Of course, if all that these European empire-builders want to do is to get the world to pay attention to them, I've always said the easiest way would be for them to get Germany to build a whacking great army. Instead Van Rompuy and the rest imagine that the way for the EU to gain more global influence is to take 'full advantage of the opportunities provided by the Lisbon Treaty.'

In other words, building up eurocratic wheezes such as Baroness Ashton's new EU diplomatic corps. So far, of the 28 heads of delegation named (in other words, 28 new EU ambassadors), a majority are officials of the EU institutions.

Or did you imagine that members of the professional and experienced diplomatic corps of the member states were going to be allowed to dominate the service? Certainly not. First the idea is to have EU diplomats who have already been cleansed of their loyalty to their own countries, so taking them pre-bleached from Brussels is actually easier than having to re-programme career diplomats who are used to going around the world thinking of what's best for, say, Britain or Poland. Nope. Now the cry has to be, 'What's good for the EU is good for Britain!' Or Poland. Fill in the blank.

Also, did you imagine the eurocrats were going to let this fabulous cream jug of embassies and expense accounts go to any more outsiders than was necessary? Not likely.

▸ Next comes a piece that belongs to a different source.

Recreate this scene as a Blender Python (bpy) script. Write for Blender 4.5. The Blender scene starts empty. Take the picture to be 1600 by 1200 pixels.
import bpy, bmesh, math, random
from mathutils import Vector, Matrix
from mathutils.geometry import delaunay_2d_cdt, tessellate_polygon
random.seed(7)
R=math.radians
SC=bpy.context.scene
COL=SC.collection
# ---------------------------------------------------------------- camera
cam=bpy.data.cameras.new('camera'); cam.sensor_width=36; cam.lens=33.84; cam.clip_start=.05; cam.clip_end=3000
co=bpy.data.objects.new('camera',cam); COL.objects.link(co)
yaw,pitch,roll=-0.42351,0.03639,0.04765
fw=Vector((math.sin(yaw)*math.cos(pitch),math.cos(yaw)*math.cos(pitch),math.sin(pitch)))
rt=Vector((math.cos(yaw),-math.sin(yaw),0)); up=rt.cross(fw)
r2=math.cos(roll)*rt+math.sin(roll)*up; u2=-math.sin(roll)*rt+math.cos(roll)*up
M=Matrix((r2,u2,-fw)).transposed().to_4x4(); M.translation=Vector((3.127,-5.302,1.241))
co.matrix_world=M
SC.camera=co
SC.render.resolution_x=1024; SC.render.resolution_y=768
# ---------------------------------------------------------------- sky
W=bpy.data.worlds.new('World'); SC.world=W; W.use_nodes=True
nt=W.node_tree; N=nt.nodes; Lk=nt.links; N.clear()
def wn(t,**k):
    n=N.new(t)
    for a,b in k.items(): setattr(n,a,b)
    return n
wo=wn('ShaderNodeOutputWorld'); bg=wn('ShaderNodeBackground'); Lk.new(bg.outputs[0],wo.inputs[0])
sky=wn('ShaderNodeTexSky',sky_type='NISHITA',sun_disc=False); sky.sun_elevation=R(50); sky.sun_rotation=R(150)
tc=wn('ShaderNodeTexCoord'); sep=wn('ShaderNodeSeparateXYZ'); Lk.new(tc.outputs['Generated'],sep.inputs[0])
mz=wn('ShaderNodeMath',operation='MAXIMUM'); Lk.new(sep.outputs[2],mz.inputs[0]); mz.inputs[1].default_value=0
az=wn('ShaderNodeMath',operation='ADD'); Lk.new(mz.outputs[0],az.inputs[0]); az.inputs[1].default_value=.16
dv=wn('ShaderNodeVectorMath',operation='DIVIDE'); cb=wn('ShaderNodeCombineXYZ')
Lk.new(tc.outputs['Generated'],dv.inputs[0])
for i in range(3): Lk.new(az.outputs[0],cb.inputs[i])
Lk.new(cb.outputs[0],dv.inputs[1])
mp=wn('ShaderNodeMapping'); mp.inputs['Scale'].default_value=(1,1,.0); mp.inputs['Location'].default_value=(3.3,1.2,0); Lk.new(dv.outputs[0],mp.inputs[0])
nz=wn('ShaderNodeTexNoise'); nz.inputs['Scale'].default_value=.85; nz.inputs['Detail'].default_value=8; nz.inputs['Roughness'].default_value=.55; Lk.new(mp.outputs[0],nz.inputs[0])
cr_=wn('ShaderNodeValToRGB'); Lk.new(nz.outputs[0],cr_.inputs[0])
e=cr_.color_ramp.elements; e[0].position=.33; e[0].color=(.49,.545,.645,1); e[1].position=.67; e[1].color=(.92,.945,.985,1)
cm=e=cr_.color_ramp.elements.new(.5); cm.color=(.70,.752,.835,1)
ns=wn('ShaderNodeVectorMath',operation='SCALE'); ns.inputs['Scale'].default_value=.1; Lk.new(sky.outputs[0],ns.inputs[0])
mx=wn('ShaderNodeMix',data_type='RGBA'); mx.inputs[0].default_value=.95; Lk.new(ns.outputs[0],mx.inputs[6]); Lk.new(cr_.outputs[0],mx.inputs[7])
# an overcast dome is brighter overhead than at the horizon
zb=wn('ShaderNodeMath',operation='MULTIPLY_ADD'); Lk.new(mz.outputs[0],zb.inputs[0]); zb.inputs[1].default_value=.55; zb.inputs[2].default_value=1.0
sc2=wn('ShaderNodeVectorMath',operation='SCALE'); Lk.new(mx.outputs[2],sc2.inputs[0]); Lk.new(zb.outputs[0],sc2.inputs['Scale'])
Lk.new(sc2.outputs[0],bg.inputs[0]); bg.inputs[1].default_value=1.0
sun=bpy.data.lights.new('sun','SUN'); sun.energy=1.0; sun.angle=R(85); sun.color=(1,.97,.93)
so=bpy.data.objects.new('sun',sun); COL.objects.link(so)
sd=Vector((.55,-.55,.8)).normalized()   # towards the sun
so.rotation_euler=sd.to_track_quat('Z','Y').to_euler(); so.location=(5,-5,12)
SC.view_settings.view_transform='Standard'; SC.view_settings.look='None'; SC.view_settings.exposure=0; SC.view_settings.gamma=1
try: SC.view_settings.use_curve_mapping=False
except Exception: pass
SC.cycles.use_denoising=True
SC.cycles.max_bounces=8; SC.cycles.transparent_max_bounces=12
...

Meanwhile, I can take some joy in this: despite all the multi-millions of euros in propaganda spent by the European Commission and the rest, a poll just out from the respected German Marshall Fund shows that there is little support for the euro in the countries that use the single currency. Here are some details:

'There was little support for Europe's common currency in the countries surveyed that use the euro. When asked whether using the euro has been a good or bad thing for their country's economy, almost all majorities in the eurozone sample responded negatively. The euro was not appealing from the outside either. Majorities of the British (83%) and Polish (53%) and a plurality of Bulgarians (42%) thought that using the euro would be a bad thing for their economies.'

Yet the gilded caravan of ever-closer union carries on.

07 September 2010 3:31 PM

Belgians help pedal rings around Osborne

It's bad enough being corralled here in the press room of the European Council without knowing that upstairs the Chancellor George Osborne has been handing over the keys to the City of London to a bunch of Continentals and eurocrats with not a financial services industry between them.

The Chancellor came out beaming, claiming that in allowing new EU-level financial supervision, 'We have a deal which is good for Britain.'

As Bugs Bunny once put it, 'What a maroon.'

I won't invite you to follow me into the thicket of changes, but as Michel Barnier, the Frenchman who is the commissioner in charge of the internal market and services, said this morning, what they are doing here is building an entire financial services and regulation 'architecture' and now the EU institutions will fill it in 'brick by brick.'

Otherwise known as power creep.

What's made it somehow worse is that the meetings over these two days have been chaired, first, by Herman Van Rompuy, the Belgian who is now the president of the European Council, and by Didier Reynders, the Finance Minister of Belgium, the country which holds the six-month rotating presidency of the Council of the European Union. (Note the subtle difference in the names of the council. I blame Van Rompuy. Seems he's been bigging up his council into the 'real' European Council, while the other seems to have been demoted to being a kind of umbrella group for organising ministers' meetings. Not that it's got a smaller staff now. Certainly not. Staff numbers, like spending budgets, only ever go up in Brussels.)

The point is that these two key chairmen come from Belgium, which is as near as you can get to being a non-country. So just who are they supposed to be representing? And why should we think that, having made a hash of their own country, they ought to be turned loose on the other 26 in the EU?

How bad is it now in Belgium? The place had its general election in June and its politicians still haven't been able to put together a government. At the weekend, the French-speaking socialist, Elio Di Rupo, resigned from his role as head of negotiations. Now the king, who knows he will be minus one country and therefore out of a throne if Belgium breaks up, has called for a Dutch-speaking politician and another French-speaking politician to have a go at the talks.

It is pretty unlikely they will have any success. The two halves of the country, the French-speaking Walloons and the Dutch-speaking Flemings, just don't have enough common ground for agreement. Many of the Flemings, who form a majority of the population of Belgium, want out. As the leader of the largest party in the country, Bart De Wever, a Flemish separatist put it earlier this year, he would like Belgium to 'evaporate.'

Last Sunday the Fleming separatists engaged in an annual demonstration of riding bikes around the boundary of Brussels to remind the people of the city that they are surrounded by Flanders.

Yet Brussels, thanks to generations of manipulation by those trying to wash away the Dutch culture of the city, is now a majority French-speaking city.

Apparently during the negotiations the politicians asked if a corridor linking Brussels south to French speaking Wallonia could be established.

Great. A sort of Berlin airlift corridor to Keep Brussels French.

The kind of minds who think that's the way to run a country are now chairing committees with the power to decide the fate of Britain's financial services industry.

And the Chancellor thinks this is a deal which is good for Britain.